I was told that the police had narrowed the time down to between 12:30 and 4:00 a.m.  I actually believe it was between 2:30 and 3:30.  This is where my sleep issues came in handy.  As usual, true to form, about 2:00 a.m. I woke up.  Laid in bed until 2:22, when I absolutely could not stand watching the clock anymore, I got up.  At 2:30, when my OCD started kicking in, I was happily mopping my kitchen floor.  After viewing my gleaming hardwoods and feeling that satisfying sense of accomplishment, I headed back up to bed and I remember looking at the clock thinking, "3:30?  It took me an hour to mop the floor?"  I know silly thoughts, but it was 3:30 a.m., what do you want?  

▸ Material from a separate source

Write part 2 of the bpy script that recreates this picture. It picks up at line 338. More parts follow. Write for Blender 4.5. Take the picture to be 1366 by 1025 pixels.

Here is my theory - Around the time I was diligently polishing and waxing, the unsubs (that is CSI lingo :) for unidentified subjects) were making their way through the neighborhood (you would think that at least someone in the neighborhood would park their cars in the garage, but the funny thing is, not one of us does.  They are all so full of other crap, that no one in the neighborhood can actually fit a car in the garage.)  I digress.   So anyway, the unsubs were quietly making their way through the neighborhood and when they came upon my house - there I was mopping and waxing away. They either saw all the lights on OR they saw me in the windows, and thought that someone actually crazy enough to be mopping a floor in the middle of the night might just be crazy enough to shoot to kill if she thought her property may be threatened.  (Yes, I am  the big bad momma who will protect my brood by all costs - even if it is with just an air soft gun and that would actually be after I ran into the corner to hide and cry and most likely pee myself first.)  Again, I digress.  So feeling the terror of my catching them, they proceeded on to the next house, leaving all of Mr. P's valuables untouched.  

Like I said, who knew my issues would come in handy someday?  Definitely not me.